__STATED PROBLEM__: Output the lines below exactly, please, from the first line until the line with "SC.cycles.use_denoising = True", counting both.

--- DATASET SECTION ---

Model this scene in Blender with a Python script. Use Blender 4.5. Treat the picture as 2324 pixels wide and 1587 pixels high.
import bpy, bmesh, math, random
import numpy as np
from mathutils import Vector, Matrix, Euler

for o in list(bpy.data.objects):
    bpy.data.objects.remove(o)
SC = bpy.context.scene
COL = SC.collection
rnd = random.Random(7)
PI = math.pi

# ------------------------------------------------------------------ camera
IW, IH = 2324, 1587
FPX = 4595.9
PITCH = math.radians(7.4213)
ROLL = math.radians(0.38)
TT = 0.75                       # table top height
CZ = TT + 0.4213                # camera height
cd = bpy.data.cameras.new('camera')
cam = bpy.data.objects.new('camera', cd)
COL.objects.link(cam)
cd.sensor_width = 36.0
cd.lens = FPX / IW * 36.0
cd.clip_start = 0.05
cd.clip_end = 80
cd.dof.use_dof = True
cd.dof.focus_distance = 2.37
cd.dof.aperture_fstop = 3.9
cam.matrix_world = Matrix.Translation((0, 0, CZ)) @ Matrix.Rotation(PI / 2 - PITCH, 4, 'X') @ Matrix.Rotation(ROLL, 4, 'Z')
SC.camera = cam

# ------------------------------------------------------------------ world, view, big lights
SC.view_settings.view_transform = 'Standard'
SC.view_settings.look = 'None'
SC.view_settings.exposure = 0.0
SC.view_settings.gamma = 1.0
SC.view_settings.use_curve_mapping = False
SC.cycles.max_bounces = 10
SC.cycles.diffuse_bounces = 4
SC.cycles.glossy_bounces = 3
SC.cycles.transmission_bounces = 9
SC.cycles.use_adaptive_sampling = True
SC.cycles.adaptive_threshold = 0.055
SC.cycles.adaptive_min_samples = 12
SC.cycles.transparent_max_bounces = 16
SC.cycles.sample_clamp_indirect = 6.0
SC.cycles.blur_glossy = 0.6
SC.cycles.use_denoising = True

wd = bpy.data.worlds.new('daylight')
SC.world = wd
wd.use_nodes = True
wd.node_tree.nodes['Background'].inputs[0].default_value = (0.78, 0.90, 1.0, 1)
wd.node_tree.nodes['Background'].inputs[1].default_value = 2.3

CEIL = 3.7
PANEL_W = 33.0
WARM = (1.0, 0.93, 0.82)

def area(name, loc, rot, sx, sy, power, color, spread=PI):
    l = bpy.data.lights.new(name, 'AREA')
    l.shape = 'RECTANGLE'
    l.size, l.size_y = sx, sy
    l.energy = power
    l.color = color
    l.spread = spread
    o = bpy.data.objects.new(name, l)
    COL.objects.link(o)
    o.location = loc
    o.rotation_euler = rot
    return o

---

__WORKED SOLUTION__:
Model this scene in Blender with a Python script. Use Blender 4.5. Treat the picture as 2324 pixels wide and 1587 pixels high.
import bpy, bmesh, math, random
import numpy as np
from mathutils import Vector, Matrix, Euler

for o in list(bpy.data.objects):
    bpy.data.objects.remove(o)
SC = bpy.context.scene
COL = SC.collection
rnd = random.Random(7)
PI = math.pi

# ------------------------------------------------------------------ camera
IW, IH = 2324, 1587
FPX = 4595.9
PITCH = math.radians(7.4213)
ROLL = math.radians(0.38)
TT = 0.75                       # table top height
CZ = TT + 0.4213                # camera height
cd = bpy.data.cameras.new('camera')
cam = bpy.data.objects.new('camera', cd)
COL.objects.link(cam)
cd.sensor_width = 36.0
cd.lens = FPX / IW * 36.0
cd.clip_start = 0.05
cd.clip_end = 80
cd.dof.use_dof = True
cd.dof.focus_distance = 2.37
cd.dof.aperture_fstop = 3.9
cam.matrix_world = Matrix.Translation((0, 0, CZ)) @ Matrix.Rotation(PI / 2 - PITCH, 4, 'X') @ Matrix.Rotation(ROLL, 4, 'Z')
SC.camera = cam

# ------------------------------------------------------------------ world, view, big lights
SC.view_settings.view_transform = 'Standard'
SC.view_settings.look = 'None'
SC.view_settings.exposure = 0.0
SC.view_settings.gamma = 1.0
SC.view_settings.use_curve_mapping = False
SC.cycles.max_bounces = 10
SC.cycles.diffuse_bounces = 4
SC.cycles.glossy_bounces = 3
SC.cycles.transmission_bounces = 9
SC.cycles.use_adaptive_sampling = True
SC.cycles.adaptive_threshold = 0.055
SC.cycles.adaptive_min_samples = 12
SC.cycles.transparent_max_bounces = 16
SC.cycles.sample_clamp_indirect = 6.0
SC.cycles.blur_glossy = 0.6
SC.cycles.use_denoising = True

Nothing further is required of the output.